L
a nuit, tous les chats ne sont pas gris. C’est l’amère constatation que font les habitants d’un village moyenâgeux où le calme de la journée est remplacé, au crépuscule, par des incursions d’animaux féroces qui tuent sans raison apparente les adultes. Accompagné de mauvaises récoltes et d’intempéries inhabituelles, ce fléau fait ressurgir les croyances les plus folles. Quand le malheur est sur vous, l’irrationnel prend vite le dessus. De leur côté, les enfants réalisent qu’ils sont à l’origine du mal. Seule solution : quitter le village.

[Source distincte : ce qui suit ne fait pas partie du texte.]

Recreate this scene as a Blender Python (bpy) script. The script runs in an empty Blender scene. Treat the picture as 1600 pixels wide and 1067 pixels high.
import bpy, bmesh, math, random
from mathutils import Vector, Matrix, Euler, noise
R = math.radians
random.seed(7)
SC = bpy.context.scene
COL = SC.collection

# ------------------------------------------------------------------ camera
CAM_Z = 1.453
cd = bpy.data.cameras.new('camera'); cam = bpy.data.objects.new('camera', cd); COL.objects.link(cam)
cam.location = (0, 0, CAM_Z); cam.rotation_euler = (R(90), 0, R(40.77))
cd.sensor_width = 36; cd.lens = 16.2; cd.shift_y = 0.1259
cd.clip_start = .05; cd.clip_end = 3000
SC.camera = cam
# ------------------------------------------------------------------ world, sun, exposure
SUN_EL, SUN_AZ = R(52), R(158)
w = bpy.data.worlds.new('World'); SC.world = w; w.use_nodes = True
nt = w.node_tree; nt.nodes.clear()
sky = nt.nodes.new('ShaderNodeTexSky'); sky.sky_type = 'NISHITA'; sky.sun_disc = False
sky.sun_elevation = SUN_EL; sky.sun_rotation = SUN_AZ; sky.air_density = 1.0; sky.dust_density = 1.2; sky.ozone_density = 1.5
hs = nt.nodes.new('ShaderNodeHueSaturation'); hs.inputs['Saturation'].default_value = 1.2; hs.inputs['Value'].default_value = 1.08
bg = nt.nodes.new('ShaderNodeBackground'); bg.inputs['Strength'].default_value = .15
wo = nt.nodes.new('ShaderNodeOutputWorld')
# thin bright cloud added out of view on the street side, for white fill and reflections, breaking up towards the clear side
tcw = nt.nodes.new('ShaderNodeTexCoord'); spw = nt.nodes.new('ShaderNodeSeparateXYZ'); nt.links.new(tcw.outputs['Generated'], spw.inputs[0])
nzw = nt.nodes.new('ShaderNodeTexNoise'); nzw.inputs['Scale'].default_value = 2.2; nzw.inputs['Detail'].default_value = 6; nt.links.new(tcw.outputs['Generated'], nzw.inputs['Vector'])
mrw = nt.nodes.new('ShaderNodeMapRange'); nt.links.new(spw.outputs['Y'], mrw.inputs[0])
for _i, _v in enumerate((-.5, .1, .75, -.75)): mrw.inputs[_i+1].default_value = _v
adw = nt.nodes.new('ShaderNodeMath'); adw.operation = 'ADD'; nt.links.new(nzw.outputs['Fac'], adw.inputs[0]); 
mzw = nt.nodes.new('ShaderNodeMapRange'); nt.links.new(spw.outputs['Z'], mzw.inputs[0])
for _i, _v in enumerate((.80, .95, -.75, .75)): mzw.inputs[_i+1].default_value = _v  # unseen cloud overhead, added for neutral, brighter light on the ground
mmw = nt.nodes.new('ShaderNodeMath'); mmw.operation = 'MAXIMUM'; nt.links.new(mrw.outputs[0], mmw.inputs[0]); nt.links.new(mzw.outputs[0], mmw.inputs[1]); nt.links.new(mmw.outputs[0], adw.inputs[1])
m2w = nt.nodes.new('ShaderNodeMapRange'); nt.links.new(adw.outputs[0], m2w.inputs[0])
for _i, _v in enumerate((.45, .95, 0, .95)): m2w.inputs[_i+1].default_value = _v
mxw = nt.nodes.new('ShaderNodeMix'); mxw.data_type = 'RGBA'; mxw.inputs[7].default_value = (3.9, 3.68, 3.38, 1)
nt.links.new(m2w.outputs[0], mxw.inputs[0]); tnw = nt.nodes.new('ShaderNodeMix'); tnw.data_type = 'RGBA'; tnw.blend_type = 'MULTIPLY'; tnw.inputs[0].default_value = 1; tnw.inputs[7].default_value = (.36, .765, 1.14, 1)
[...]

Les Loups-garous de Thiercelieux ne sont pas bien loin. Chaque nuit, certaines âmes d’enfants changent de nature et agressent leurs parents. Point de Petite fille, Voyante ou autre Sorcière, simplement des gamin(e)s qui ne maîtrisent ni ne comprennent ce qui leur arrive. Gwen de Bonneval tisse un univers fantastique intrigant en pleine nature hostile, presque un huis clos qui est loin d'être un divertissement pour ses protagonistes. La maturité se substitue rapidement à l'innocence du jeune âge et le jeu ou l'insouciance font place à la tentative de survie. Comme dans tout groupe, les caractères se heurtent les uns aux autres et la tension exacerbe les rancœurs. L'ambiance est vite pesante et l'aventure n'a rien d'une épopée héroïque. Mais l'objectif n'est clairement pas de réaliser un conte destiné à la jeunesse, sur ce point c'est réussi.
La ligne claire de Hugo Piette tend à gommer l'effet angoissant de l'atmosphère. Le trait est parfois trop lisse et les expressions des protagonistes, qui passent de la peur à l'angoisse via l'agressivité, manquent de relief. Si la couleur contrebalance cette impression avec un dosage adapté aux mornes paysages touchés de plein fouet par les intempéries et aux décors de nuits glaciales et terrifiantes, l'ensemble souffre de ce qui pourrait être une forme de passivité face au récit. Les qualités sont là, mais peut-être que le style graphique choisi n'est pas le plus adapté.
Il n'en est pas moins vrai que, la fin de ce premier tome n'amenant pas beaucoup de réponse, la suite est attendue.
J'ai franchement bien apprécié cette lecture des deux albums dont se compose l'histoire de Varulf. Je n'avais lu qu'une seule histoire de Gwen de Bonneval auparavant - Messire Guillaume - qui m'avait profondément déçu à cause de son troisième tome calamiteux qui gâchait tout. Mais ici, ouf, on arrive à la fin sans trop d'embûches! Enfin, j'aurais vraiment aimé quelques pages de plus pour qu'on nous montre la conclusion - je ne suis pas adepte de ces fins hâtives qui laissent au lecteur le soin de s'imaginer la suite.
Sinon, à part ce détail, j'ai beaucoup aimé! Je trouve les conversations remarquablement bien écrites, d'un naturel impressionnant. Souvent, dans les BD, même dans celles que j'aime, je n'arrive pas à oublier que je lis un texte écrit. Ici, j'avais vraiment l'impression de suivre de véritables conversations. Bravo pour l'écriture! Sinon, la trame générale est également originale, trame qui évoluera graduellement de plus en plus vers le fantastique. Et, contrairement au chroniqueur, je trouve que les dessins se prêtent merveilleusement bien au récit.
Un récit qui vaut la peine d'être lu. Les deux tomes se lisent d'une traite et on ne s'ennuie pas un instant. Divertissant!